Aimee, every thing looks great except for the roosts. Hope you dont mind but I must point out....chooks feet are deigned NOT to grab onto a round perch, they are "flat-footed" creatures and therefore prefer, and are more comfortable on a piece of 3X2 plank. the widest part flat so they can walk along it if necessary.

P.S. Chook is Aussie for chicken LOL

Aimee said...

Olive I did not know that! Well it will be fairly easy to add a plank or two. Thanks for the information.

Tonia said...

I love Piles of scrap lumber.. Ours do not lay around long.. I always find something to do with it!Lol

Anonymous said...

Great Job! Totally cool to reuse lumber. We also have a pile of scrap lumber behind my husbands work garage. Just last month he built a platform for the goats with scrap lumber. My chickens have flat roost and round and they use the round ones most. I am adding another roost in my coop and it will be flat because that is all I have in the lumber pile. I love that you used the old ladder. Recycle & Reuse, Great job on being green.

Jerry said...

I don't want to come here picking fights but I have to argue a bit with the comment about a chicken's foot and what it is designed to perch upon. While a chicken certainly enjoys moving about and feeding on a flat surface like the ground, they are still naturally drawn to perching in trees at night or for safety. Too many predators can move more easily on a flat surface than a round one, so the prey instincts are stronger on the flat.

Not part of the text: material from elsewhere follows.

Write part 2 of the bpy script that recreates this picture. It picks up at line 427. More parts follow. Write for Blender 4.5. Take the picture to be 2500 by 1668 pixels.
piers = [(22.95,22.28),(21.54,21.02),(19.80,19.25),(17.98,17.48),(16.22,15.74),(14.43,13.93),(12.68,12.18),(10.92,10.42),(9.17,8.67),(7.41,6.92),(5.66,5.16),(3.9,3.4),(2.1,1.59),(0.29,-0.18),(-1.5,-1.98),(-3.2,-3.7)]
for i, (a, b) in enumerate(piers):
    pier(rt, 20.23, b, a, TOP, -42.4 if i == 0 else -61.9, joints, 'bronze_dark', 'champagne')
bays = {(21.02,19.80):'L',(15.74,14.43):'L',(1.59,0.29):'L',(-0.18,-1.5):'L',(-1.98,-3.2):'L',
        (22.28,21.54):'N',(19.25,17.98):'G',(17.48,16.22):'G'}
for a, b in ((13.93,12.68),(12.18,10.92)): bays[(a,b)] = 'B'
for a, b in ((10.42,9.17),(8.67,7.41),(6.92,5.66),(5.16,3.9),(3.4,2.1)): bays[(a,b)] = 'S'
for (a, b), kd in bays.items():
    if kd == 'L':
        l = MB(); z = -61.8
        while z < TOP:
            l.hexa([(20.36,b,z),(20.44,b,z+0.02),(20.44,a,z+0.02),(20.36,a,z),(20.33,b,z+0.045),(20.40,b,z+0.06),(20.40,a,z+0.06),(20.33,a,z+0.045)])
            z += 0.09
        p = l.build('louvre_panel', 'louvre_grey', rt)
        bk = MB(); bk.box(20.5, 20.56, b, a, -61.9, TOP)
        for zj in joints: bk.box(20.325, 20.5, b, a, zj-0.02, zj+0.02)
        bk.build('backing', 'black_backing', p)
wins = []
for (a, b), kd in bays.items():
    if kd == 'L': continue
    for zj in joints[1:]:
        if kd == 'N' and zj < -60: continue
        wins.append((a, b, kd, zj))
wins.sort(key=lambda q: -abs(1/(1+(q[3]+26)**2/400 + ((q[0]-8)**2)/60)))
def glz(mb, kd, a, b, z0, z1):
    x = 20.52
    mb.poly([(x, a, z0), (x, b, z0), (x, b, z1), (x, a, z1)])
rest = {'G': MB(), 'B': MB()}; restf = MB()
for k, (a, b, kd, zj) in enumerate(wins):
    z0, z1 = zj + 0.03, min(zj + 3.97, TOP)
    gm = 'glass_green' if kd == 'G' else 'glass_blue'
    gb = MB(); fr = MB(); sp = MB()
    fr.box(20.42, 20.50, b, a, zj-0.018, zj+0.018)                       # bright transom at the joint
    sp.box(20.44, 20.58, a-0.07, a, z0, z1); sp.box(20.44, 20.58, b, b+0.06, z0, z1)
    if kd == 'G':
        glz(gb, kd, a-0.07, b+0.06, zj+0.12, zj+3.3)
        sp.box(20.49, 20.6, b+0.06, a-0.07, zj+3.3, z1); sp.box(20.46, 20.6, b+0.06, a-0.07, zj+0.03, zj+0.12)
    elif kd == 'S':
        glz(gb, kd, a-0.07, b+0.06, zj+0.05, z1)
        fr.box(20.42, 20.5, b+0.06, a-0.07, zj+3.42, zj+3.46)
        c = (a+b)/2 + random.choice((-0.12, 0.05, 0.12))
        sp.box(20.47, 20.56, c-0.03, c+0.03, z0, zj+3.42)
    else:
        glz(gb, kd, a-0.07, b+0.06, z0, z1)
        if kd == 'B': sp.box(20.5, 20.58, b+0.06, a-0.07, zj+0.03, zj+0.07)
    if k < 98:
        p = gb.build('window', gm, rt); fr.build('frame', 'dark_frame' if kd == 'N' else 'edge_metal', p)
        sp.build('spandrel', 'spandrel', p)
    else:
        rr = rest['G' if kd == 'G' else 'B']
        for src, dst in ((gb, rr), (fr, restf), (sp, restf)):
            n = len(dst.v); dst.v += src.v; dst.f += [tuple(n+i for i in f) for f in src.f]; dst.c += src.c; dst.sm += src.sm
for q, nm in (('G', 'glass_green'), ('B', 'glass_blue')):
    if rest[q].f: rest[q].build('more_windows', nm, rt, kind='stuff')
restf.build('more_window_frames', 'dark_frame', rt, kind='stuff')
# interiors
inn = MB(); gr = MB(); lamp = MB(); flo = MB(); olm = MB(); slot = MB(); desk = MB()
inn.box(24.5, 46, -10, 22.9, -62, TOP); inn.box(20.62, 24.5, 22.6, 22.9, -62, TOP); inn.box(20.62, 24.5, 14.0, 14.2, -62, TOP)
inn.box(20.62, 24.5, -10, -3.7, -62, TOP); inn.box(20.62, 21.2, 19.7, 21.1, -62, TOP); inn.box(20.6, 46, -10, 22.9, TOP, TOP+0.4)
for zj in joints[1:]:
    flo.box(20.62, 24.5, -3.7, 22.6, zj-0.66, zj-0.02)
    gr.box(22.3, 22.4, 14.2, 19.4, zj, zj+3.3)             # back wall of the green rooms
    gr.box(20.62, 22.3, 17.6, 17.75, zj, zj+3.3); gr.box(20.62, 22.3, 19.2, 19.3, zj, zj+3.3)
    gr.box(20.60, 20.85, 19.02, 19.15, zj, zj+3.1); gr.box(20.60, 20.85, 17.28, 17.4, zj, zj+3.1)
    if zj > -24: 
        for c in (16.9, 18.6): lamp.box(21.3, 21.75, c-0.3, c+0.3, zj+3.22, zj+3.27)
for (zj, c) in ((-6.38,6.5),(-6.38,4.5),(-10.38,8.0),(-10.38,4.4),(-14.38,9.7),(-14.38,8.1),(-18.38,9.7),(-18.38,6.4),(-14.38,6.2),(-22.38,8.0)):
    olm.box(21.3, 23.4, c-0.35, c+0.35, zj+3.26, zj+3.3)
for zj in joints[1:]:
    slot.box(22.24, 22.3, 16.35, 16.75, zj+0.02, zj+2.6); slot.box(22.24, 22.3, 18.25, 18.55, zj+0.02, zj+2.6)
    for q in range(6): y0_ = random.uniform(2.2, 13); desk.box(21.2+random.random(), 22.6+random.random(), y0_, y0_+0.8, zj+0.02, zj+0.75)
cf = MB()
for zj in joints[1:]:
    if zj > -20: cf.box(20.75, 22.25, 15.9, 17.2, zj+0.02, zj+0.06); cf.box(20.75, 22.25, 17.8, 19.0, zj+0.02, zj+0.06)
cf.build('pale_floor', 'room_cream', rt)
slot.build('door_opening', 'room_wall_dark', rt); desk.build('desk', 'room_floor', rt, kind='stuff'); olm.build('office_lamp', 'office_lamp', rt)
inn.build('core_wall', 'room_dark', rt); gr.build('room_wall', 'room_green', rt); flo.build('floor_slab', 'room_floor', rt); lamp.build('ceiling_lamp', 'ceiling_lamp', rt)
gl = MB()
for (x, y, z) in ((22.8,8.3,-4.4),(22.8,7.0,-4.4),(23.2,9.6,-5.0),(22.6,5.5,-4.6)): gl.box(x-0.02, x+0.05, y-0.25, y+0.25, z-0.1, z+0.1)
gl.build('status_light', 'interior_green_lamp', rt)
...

The problem with using round roosts nowadays, as I see it, is that many breeds are oriented to having a deep keel bone to carry a lot of breast meat. Apparently this means that settling down on a round roost can cause discomfort and deformation of the keel but I suspect the issue is more with meat birds and whether they can get on a roost or not, and then whether they are too front heavy to hold on properly.

I find that their preference is a round perch that is not too small...something they can grip with not too much curl of the foot and still rest upon comfortably. Our ladies seem very happy upon their sapling trunk perches and none try to spend the night in nests.

On another note: I wanted to ask why you don't have alpacas anymore?

Jerry said...

I should have added that the dowels likely are too small to be good roosts...

Sorry.

*wink*

Aimee said...

thanks for the input, Jerry. The dowel is an inch and half diameter, so I hope it's wide enough... they have been roosting on the ladder already so I think that will be okay. Also, they are mostly banties, not meat birds. Like i said before I can always put a plank in there too.

We got rid of the alpacas because it was an extremely dry summer last summer and we flat ran out of grass. I did some more reading into realistic animal/land ratios and discovered I had just gone overboard and had more animals than the place could support.

It was a choice between the ponies and the alpacas. I would like a fiber animal - maybe another goat, an angora.

Jerry said...

Ah yes, can't be letting the animals starve.

I would think an alpaca or two would be perfect for such a situation though. Considering where they originate, and being camelids, I understand that their food and water requirements are far lower than most other animals. That is what has me looking at them, in addition to theirs being the only wool that I can stand.

Aimee said...

"Jerry you are right about that. One alpaca eats about a hALf flake of hay a day and they are very easy to care for too. They don't have many parasites. I like them but our county has rules about how many animals per acre and they were the low men onthe totem pole.

Jerry said...

People look at me funny tho, when I wonder aloud about how they might taste.

hehe

Michelle said...

So very nice, I love a chicken coop made from scraps & it looks good too, good job Homero.

we have the same seasonal thing with the chickens....either fence in the garden or the chickens. now i've got more chickens, i'll be needing 2 tractors. one of them is going to be a n old trampoline frame.